Una vez alcanzado el pacto entre las dos formaciones, PSOE y PP, se desvirtúa el resto del proceso, tal y como se vio la semana pasada. En la Comisión Consultiva de Nombramientos, los diputados pudieron mostrar la falta de adecuación del candidato Arnaldo. A la vez, los medios de comunicación publicaron abundante información que cuestionaba la independencia y probidad de este señor. No sirvió de nada, demostrándose así que el pase por la Comisión es un mero trámite una vez que los partidos han alcanzado un acuerdo. ¿Para qué se pierde el tiempo con el examen parlamentario si las cúpulas de los partidos imponen que, pase lo que pase en las comparecencias, hay que cumplir el acuerdo inicial?

En último término, se produjo la votación secreta, pero dada la extrema dependencia de los diputados con respecto al aparato de sus respectivos partidos, los diputados son vulnerables a las presiones procedentes de la dirección.
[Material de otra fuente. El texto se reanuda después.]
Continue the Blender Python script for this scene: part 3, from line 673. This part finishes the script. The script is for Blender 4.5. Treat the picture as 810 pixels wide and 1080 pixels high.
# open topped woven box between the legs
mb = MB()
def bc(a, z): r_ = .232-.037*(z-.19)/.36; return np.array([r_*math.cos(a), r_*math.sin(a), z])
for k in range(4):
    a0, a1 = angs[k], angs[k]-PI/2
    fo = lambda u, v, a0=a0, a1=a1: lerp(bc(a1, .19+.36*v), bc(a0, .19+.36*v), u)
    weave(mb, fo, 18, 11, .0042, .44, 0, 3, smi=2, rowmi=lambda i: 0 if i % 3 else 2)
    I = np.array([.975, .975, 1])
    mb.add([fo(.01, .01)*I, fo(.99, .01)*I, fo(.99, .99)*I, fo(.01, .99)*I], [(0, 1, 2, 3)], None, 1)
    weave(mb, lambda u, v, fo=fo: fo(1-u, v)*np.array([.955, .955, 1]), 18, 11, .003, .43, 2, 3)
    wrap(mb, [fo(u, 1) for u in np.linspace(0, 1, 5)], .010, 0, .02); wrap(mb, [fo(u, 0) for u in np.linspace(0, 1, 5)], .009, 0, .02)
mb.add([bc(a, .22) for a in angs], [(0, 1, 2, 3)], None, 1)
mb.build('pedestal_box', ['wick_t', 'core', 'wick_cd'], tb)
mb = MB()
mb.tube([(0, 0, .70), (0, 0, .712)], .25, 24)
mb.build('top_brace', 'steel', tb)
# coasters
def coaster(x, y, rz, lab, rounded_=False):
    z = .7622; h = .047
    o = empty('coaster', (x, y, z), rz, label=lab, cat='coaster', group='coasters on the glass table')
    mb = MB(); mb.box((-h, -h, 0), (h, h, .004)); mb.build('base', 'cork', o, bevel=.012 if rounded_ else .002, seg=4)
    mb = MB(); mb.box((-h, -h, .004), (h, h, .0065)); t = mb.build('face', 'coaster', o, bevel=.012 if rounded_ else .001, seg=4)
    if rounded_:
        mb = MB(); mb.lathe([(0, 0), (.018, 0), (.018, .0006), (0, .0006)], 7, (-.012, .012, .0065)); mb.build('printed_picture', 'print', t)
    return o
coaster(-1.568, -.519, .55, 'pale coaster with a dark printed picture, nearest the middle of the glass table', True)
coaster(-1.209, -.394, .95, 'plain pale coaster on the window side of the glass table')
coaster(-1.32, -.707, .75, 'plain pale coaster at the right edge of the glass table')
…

En fin, no ha habido ni consenso ni deliberación. Los partidos han pasado sobre las reglas como una apisonadora.

Un procedimiento razonable de selección de miembros del Tribunal Constitucional queda, pues, viciado por una mala práctica de los dos grandes partidos, PSOE y PP, a la que en esta ocasión se ha sumado Unidas Podemos. Inmersos en sus juegos de poder, los partidos no reparan en la imagen que transmiten. Según los datos de Eurobarómetro, la encuesta que realiza la Comisión Europea en todos los Estados miembros, en febrero de 2021 el porcentaje de gente que confía en los partidos políticos en España está en el 7%. Es el porcentaje más bajo de Europa occidental y, en el conjunto de la Unión Europea, estamos empatados con Eslovenia y Letonia. Alguien debería tomar nota. Una democracia no puede funcionar si prácticamente nadie confía en los partidos.

Me temo que las inercias partidistas solo se pueden romper desde la sociedad civil y la opinión pública. La derecha se siente cómoda con el statu quo. Bloquea cuando le conviene y propone a candidatos inadecuados. A su electorado y sus medios afines parece no importarle demasiado. La única esperanza es que el electorado progresista haga sentir su hartazgo y obligue a los partidos de la izquierda a plantarse ante los trágalas del Partido Popular.

Ignacio Sánchez-Cuenca es catedrático de Ciencia Política en la Universidad Carlos III de Madrid.